Young Israeli companies riding the storm

Yesterday in Synagogue, I sat next to a friend who works for an international IT company in Jerusalem. Between the prayers, he voiced concern that his company was about to lay off 10% of staff and cut the salaries of the survivors.

Yes, the recession has reached Israel. The retail price index for October is expected to show  a drop of a whole percentage point. Car sales are down 19.7% as against the previous quarter. Gloom, but not doom.
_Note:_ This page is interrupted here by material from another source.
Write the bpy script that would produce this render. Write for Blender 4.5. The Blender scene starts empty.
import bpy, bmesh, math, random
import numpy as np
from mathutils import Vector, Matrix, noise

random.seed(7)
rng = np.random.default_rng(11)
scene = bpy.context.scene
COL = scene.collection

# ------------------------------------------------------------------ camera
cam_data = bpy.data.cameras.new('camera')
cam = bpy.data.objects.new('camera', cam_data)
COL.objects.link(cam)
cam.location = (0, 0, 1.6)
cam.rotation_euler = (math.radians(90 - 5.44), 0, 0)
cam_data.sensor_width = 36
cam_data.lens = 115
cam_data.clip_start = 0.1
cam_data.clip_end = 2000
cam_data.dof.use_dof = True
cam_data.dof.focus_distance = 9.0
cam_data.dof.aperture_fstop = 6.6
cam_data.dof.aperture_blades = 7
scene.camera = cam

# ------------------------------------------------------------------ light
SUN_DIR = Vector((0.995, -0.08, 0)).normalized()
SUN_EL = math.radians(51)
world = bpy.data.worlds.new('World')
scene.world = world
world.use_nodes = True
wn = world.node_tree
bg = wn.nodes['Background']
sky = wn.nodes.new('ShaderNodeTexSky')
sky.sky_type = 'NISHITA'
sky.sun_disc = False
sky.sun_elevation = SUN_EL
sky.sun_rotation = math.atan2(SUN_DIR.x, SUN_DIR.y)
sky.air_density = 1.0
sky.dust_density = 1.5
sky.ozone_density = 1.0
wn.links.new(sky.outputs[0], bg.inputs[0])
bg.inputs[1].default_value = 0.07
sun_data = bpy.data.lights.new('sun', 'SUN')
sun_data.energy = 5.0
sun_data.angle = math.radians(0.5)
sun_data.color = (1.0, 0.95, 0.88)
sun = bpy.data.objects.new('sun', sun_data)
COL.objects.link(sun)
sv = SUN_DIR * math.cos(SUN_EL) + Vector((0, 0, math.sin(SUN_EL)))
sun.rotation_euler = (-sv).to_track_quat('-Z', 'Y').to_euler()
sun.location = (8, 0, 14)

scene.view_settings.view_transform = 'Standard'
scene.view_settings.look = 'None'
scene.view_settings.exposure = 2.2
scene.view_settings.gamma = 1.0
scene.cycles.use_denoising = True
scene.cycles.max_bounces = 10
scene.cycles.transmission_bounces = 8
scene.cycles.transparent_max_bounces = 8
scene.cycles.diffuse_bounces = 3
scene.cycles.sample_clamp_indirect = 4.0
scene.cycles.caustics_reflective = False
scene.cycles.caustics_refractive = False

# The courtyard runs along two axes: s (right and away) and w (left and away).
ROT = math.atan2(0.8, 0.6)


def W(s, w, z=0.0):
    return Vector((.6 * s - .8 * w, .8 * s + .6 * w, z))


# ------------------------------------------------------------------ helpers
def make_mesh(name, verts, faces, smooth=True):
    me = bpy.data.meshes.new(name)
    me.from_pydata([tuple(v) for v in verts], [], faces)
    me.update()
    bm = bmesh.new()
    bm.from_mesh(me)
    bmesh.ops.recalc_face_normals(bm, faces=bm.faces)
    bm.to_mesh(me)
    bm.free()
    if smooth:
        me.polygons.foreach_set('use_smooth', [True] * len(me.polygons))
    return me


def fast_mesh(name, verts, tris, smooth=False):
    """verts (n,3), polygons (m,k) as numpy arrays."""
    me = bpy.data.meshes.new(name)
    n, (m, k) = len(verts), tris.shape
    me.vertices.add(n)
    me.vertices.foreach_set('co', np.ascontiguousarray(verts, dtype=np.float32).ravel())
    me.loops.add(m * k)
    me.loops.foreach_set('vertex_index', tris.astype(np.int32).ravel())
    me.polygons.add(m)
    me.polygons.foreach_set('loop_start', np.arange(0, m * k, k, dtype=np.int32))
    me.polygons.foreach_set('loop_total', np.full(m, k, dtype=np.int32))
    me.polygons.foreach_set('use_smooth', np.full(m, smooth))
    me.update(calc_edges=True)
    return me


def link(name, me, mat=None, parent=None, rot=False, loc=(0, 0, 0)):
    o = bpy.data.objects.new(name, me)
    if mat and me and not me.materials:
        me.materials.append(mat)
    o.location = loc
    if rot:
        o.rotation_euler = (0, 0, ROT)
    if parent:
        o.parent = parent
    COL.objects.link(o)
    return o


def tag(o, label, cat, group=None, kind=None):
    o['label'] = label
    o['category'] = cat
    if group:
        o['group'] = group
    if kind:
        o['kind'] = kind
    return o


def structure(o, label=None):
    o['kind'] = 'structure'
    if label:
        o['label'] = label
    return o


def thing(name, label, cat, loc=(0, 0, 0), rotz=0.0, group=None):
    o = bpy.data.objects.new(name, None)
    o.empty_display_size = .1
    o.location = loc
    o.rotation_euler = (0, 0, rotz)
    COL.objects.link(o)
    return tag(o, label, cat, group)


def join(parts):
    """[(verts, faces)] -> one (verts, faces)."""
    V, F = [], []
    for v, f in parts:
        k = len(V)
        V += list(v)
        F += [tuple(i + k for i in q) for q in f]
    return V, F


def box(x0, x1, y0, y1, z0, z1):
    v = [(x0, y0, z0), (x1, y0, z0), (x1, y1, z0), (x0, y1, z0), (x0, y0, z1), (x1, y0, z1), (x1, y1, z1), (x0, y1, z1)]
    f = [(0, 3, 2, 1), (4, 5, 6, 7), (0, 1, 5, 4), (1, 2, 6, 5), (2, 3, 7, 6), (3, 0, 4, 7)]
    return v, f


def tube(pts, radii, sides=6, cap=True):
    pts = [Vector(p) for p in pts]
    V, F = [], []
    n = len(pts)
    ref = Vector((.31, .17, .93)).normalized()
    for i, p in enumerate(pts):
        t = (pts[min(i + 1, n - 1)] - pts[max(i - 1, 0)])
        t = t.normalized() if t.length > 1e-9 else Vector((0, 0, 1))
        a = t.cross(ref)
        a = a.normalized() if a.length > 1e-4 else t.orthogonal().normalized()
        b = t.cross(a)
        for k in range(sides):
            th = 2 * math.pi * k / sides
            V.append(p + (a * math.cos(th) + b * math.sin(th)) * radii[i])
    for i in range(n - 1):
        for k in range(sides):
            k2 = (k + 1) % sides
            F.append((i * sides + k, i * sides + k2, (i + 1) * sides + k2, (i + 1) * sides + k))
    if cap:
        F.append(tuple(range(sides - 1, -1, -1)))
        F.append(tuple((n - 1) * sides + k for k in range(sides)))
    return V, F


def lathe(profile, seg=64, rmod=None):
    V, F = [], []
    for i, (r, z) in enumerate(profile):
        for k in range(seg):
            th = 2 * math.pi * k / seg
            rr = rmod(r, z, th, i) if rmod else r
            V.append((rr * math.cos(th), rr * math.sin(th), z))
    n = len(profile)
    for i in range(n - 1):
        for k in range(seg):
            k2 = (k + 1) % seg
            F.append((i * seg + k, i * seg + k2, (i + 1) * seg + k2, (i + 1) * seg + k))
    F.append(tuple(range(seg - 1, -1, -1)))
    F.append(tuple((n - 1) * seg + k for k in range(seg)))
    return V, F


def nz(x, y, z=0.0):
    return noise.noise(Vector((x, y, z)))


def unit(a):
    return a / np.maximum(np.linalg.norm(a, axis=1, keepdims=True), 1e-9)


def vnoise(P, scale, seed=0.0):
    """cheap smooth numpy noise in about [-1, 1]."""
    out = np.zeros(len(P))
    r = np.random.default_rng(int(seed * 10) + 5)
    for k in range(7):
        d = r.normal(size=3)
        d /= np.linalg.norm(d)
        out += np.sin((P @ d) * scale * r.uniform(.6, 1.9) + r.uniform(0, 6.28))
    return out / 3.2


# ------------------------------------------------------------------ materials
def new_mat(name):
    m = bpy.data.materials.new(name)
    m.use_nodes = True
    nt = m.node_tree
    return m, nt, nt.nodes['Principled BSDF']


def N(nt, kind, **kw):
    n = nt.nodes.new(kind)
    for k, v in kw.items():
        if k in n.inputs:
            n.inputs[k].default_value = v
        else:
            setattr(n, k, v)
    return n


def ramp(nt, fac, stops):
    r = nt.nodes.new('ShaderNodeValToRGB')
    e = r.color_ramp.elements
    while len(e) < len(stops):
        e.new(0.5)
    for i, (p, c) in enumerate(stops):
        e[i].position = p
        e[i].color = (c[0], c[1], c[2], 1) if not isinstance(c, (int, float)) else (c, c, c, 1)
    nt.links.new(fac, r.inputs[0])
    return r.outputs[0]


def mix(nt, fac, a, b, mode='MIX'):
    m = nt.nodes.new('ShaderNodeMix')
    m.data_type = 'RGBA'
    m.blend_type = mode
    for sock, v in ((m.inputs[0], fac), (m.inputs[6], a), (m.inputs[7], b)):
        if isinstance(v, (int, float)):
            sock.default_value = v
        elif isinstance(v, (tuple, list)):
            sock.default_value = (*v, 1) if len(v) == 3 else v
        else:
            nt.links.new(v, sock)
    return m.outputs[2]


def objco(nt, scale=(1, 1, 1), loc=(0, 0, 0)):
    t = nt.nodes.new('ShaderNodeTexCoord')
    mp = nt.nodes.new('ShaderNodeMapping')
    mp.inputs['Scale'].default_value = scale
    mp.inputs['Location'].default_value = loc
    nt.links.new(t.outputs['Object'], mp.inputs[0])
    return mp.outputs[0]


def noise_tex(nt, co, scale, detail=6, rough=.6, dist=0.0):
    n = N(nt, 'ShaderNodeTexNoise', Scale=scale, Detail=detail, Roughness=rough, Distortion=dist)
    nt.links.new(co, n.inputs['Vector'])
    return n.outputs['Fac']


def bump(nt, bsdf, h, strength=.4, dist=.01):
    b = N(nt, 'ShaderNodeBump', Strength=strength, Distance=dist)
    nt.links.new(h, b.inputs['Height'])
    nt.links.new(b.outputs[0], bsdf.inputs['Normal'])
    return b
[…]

I continue to maintain that the Israeli economy is facing this downturn in good shape. And the Tel Aviv stock market has picked up on that. Over the past 3 months, it has fallen 22%; difficult, but brilliant compared to the 35% of the FTSE’s world index. Let’s take some specific recent success stories.

  1. Johnson & Johnson will acquire Omrix Biopharm for US$438 million. (Omrix is down the road from my friend’s employers.)
  2. A holding company, Medinvest, has raised US$129 million, backed by 7 successful previous exits.
  3. Plurality‘s efforts in the semiconductor business are already making it the target of companies like Intel and other giants. Its success at at a recent Japanese exhibition led to a central feature on Yahoo’s Finance pages.
  4. HP has become the 11th multinational to sign an agreement with Israel’s Office of the Chief Scientist. Along with Deutsche Teleom, Microsoft and others, it will seek local technologies to match their own strategic development strategies. This is on top of their US$6 billion previously invested by HP in Israel.

For all the problems of its pension funds and aging politicans fighting for their reputations, the Israeli economy is telling the world that it has a lot more to shout about. Worth listening, in my view.